Obama’s fight for Latino voters in North Carolina is an uphill battle

Convincing first-time Latino voters to register and then show up in November is tough.
For all the attention that’s heaped upon battleground states like Florida and Ohio, there are a litany of other competitive states in this presidential election. One that has emerged in recent years is North Carolina.
Long a Republican bastion, President Obama won the state in 2008 with the help of a flood of first-time voters, including Latinos. Once again, the state is a toss-up, where Republican Mitt Romney might even hold a slight edge. In case you need a reminder how important the state is, Democrats decided to hold their party’s convention there.

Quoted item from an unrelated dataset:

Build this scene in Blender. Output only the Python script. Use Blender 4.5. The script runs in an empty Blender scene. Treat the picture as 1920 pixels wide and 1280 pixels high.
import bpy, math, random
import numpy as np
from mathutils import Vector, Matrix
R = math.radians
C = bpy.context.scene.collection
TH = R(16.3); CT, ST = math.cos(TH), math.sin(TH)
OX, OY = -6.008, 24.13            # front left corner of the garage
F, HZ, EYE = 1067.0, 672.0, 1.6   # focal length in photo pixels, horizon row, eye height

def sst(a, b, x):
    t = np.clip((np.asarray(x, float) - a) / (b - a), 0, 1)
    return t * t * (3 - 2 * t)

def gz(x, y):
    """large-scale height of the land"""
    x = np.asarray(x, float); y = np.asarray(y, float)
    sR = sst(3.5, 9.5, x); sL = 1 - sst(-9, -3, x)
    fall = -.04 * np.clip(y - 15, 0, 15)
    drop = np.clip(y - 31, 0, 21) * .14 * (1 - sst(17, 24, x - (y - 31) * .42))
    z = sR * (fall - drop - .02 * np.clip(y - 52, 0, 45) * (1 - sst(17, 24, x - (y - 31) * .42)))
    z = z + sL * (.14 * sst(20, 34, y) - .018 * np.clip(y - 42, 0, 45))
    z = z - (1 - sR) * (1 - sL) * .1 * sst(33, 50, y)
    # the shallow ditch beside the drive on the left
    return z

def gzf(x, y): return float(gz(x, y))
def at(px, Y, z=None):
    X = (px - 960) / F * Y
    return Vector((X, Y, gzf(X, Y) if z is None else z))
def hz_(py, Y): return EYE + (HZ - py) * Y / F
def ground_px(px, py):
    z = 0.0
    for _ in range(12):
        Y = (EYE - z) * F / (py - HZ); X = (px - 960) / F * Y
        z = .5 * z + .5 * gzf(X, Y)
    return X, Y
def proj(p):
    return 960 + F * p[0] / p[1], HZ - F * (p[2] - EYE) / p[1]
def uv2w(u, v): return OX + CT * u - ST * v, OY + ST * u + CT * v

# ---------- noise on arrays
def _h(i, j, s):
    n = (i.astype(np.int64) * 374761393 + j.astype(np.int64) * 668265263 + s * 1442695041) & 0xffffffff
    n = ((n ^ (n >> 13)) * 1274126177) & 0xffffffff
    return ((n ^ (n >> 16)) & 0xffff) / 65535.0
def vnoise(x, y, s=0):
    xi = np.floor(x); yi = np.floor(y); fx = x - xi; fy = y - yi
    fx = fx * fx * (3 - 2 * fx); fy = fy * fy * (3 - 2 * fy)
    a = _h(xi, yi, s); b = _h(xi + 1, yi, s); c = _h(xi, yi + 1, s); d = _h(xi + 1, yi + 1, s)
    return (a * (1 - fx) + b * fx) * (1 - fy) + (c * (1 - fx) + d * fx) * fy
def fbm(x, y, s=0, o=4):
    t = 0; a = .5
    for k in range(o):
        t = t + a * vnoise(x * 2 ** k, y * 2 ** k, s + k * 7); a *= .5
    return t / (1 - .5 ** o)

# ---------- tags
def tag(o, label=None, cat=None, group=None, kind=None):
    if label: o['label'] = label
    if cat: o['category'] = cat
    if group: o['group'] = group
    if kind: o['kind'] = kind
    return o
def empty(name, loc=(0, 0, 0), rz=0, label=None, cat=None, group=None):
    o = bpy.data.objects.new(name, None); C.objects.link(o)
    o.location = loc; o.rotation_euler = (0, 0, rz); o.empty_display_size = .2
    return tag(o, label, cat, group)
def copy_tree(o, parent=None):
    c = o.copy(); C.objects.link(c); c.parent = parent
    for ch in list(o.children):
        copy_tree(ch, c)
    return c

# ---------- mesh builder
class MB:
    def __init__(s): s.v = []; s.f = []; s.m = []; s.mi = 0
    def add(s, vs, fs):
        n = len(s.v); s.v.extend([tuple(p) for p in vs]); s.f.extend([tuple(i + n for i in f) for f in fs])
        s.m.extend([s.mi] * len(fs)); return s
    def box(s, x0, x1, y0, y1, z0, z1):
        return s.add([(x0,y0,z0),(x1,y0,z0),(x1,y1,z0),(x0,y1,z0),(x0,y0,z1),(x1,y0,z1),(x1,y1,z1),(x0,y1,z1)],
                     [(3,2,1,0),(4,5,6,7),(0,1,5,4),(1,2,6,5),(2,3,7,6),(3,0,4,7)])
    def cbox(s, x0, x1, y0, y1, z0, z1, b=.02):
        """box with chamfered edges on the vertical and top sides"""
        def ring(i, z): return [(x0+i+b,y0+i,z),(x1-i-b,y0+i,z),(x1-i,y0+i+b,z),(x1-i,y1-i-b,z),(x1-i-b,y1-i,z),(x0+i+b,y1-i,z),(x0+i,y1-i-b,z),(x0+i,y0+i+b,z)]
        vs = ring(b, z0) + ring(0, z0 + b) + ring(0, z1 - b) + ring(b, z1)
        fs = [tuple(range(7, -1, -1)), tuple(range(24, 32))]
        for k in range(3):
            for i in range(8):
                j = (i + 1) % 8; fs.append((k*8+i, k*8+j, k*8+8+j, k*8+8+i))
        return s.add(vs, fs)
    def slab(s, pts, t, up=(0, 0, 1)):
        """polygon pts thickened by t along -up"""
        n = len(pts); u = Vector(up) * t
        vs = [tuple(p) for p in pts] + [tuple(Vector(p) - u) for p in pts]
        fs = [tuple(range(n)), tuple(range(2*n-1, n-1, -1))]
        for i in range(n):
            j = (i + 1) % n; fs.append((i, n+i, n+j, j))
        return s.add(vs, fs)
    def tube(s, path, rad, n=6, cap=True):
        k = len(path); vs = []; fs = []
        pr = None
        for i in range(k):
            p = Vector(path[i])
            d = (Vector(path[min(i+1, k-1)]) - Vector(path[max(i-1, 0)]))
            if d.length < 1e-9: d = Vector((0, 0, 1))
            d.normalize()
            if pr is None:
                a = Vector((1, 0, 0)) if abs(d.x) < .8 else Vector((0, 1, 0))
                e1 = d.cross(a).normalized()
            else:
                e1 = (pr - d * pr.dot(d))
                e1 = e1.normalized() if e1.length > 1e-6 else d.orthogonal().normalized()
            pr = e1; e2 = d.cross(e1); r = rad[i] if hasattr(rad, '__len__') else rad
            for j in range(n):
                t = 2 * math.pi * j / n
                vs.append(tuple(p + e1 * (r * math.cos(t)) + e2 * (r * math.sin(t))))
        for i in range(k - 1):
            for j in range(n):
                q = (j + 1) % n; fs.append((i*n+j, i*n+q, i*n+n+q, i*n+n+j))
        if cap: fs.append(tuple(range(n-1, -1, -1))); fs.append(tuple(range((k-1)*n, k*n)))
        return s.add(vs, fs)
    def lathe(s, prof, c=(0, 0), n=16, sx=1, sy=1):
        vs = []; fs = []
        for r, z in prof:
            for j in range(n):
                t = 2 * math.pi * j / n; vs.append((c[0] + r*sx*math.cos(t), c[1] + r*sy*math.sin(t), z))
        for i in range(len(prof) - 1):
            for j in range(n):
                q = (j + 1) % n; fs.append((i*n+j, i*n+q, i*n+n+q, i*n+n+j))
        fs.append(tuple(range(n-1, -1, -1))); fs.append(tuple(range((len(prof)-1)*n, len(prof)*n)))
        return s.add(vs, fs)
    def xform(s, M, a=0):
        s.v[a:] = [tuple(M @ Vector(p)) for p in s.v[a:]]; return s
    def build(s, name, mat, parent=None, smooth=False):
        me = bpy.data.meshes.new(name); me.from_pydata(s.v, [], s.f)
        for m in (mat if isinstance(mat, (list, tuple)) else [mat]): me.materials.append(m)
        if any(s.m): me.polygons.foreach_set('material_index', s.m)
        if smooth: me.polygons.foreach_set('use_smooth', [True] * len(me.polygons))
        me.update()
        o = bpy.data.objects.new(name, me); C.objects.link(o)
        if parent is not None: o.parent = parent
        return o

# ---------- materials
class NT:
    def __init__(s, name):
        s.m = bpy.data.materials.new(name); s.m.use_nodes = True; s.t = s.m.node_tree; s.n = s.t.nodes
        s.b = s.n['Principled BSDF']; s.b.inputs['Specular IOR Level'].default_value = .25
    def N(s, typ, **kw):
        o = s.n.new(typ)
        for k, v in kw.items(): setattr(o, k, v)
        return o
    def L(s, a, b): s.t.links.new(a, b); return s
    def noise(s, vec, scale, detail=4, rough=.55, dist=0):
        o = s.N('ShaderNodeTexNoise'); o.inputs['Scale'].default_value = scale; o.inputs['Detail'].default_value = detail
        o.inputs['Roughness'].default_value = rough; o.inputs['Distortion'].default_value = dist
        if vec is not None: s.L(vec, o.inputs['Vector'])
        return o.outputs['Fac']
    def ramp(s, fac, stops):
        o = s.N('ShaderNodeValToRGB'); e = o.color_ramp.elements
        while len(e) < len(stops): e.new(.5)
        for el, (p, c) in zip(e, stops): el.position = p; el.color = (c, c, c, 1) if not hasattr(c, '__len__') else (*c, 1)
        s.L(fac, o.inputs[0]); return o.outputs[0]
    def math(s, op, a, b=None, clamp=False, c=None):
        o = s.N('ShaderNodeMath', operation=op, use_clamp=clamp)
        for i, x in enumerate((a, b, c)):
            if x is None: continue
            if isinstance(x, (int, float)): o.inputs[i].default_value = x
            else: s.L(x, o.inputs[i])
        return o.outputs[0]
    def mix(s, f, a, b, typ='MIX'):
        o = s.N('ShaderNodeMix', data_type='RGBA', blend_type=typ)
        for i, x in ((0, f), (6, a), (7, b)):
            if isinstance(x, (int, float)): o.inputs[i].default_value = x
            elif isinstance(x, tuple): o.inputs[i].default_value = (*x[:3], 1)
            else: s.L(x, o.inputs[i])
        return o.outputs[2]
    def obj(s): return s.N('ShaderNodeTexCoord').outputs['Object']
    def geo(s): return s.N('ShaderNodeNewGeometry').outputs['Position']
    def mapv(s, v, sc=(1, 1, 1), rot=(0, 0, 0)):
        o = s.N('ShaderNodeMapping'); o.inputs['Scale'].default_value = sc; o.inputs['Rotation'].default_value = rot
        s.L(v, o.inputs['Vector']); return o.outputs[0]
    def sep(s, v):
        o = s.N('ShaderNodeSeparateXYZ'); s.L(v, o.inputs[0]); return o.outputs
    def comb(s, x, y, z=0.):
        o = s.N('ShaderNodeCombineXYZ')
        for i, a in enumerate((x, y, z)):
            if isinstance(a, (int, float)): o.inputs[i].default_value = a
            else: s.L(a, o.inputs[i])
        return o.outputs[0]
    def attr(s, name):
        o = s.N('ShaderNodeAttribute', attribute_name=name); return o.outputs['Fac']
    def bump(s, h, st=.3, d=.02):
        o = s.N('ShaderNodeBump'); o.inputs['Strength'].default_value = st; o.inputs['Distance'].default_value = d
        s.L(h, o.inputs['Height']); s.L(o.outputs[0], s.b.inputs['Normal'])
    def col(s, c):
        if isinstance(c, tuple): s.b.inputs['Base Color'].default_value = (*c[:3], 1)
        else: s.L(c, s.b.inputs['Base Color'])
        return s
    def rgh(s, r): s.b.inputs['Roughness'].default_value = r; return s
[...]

In order to win the state again, Obama will need strong turnout from Latinos and other minority voters. That seems like an doable task; considering the rapid growth in North Carolina’s Latino population over the past several years. Writing for Univision News last month, demographic experts Ruy Teixeira and William Frey put North Carolina on a list of five states where Latinos could decide the election:
Here the increase in Hispanic eligible [voters] was less (1.3 percentage points) but contributes, as in Florida, to an overall minority share increase of around 4 points. Again, given how close North Carolina is projected to be (currently 45 Obama/46 Romney on Pollster), this growth is a significant potential boost for Obama.
But as the Washington Post highlights on Friday, that could be easier said that done. Both the Obama and Romney campaign are competing for Latinos in the Tar Heel State with dueling television and canvassing to try and get out the vote. The Obama campaign, however, has encountered the fact that only one-quarter of the Latino population in North Carolina is actually eligible to vote. And of that fraction, only a quarter typically shows up on Election Day:
But finding Hispanics who are eligible to vote won’t be easy. Getting them to register and then, months later, cast a ballot for Obama will be harder. Only a fraction of North Carolina’s booming Hispanic population is eligible to vote. An even smaller number actually does.
“Are you a citizen?” Mattie Adams, an Obama volunteer with clipboard in hand, asked a young man getting into his car at Greenview Meadows. He looked at her quizzically and drove off.
Adams approached another man, Jose Martinez, a U.S. citizen who was born in Mexico. “I kind of do want to vote,” Martinez said. That was all Adams needed to hear: She helped him fill out a voter-registration form.
[…]
Some of the outreach is simpler, like what Edwin Gil, a Charlotte-based painter from Colombia does week after week: visit fellow Latinos for coffee in their homes to talk about getting involved. Sometimes it’s just Gil and his host; sometimes it’s a roomful of 20 people.
“The Latino culture, it’s very hard to make them vote because maybe the corruption, maybe they don’t have the education, maybe you never told them before they have something where they can make a difference,” Gil said, alluding to perceptions Latinos bring to the United States from their native countries.
We know that over 91,000 Latinos are registered to vote in North Carolina, about double the amount that were in 2008. So that should be a built in advantage for Obama. But getting those registered to actually turn out is a critical detail that is more difficult to judge. And we likely won’t know whether that happens until Election Day.